Più donne nelle “stanze dei bottoni”

La Calabria è l’ultima, la Cenerentola del Paese, anche perché le donne sono emarginate. I numeri parlano chiaro, ed anche qui la spesa pubblica per rimuovere i ritardi nella parità si rivela un fiasco colossale. Non c’è dubbio che la disamministrazione e l’inefficienza sono caratteristiche maschili per eccellenza. Se la Regione avesse avuto più donne alla sua guida oggi non sarebbe allo sfascio. Un Ente di potere e di gestione, questa è la Regione Calabria, anziché essere un Ente di sviluppo e di programmazione. Le donne, se ce ne fossero state, non lo avrebbero mai consentito. La loro naturale inclinazione all’organizzazione efficiente e il loro spiccato senso pratico, sarebbero state un argine allo strapotere dei partiti e dei soliti noti.

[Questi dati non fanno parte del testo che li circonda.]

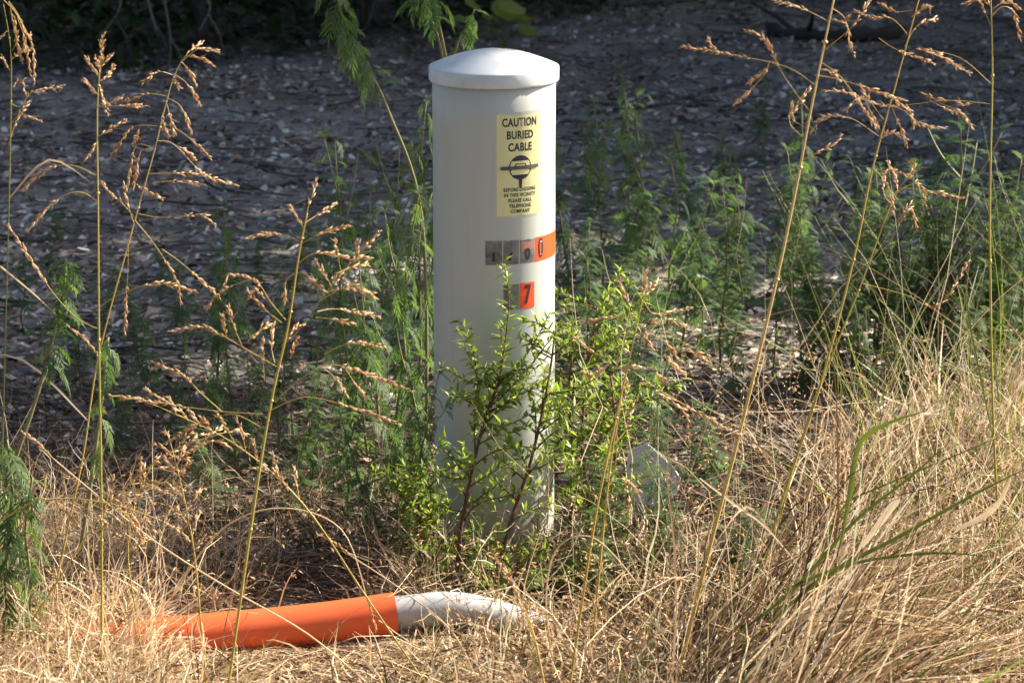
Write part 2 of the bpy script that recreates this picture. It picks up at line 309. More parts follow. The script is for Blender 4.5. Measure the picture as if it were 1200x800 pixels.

Quando in Calabria prevalgono solo accordi di potere, che i cacicchi neppure si preoccupano di mimetizzare, è perché le donne non contano niente. Ne è prova il fatto che legge regionale istitutiva del Progetto Donna, nata dalla volontà di creare uno strumento legislativo che desse valore ai saperi e ai progetti delle donne, è rimasta sulla carta svuotando l’iniziativa di significato. Io avrei visto volentieri una donna candidata alla guida della Regione, l’ho anche proposto. Ma i tempi e la politica calabrese sono condizionati non solo da un generico maschilismo ma anche da un potere maschile spesso opaco, vecchio e clientelare che di per sé fa a pugni con la freschezza, la cultura e la voglia di fare delle donne calabresi.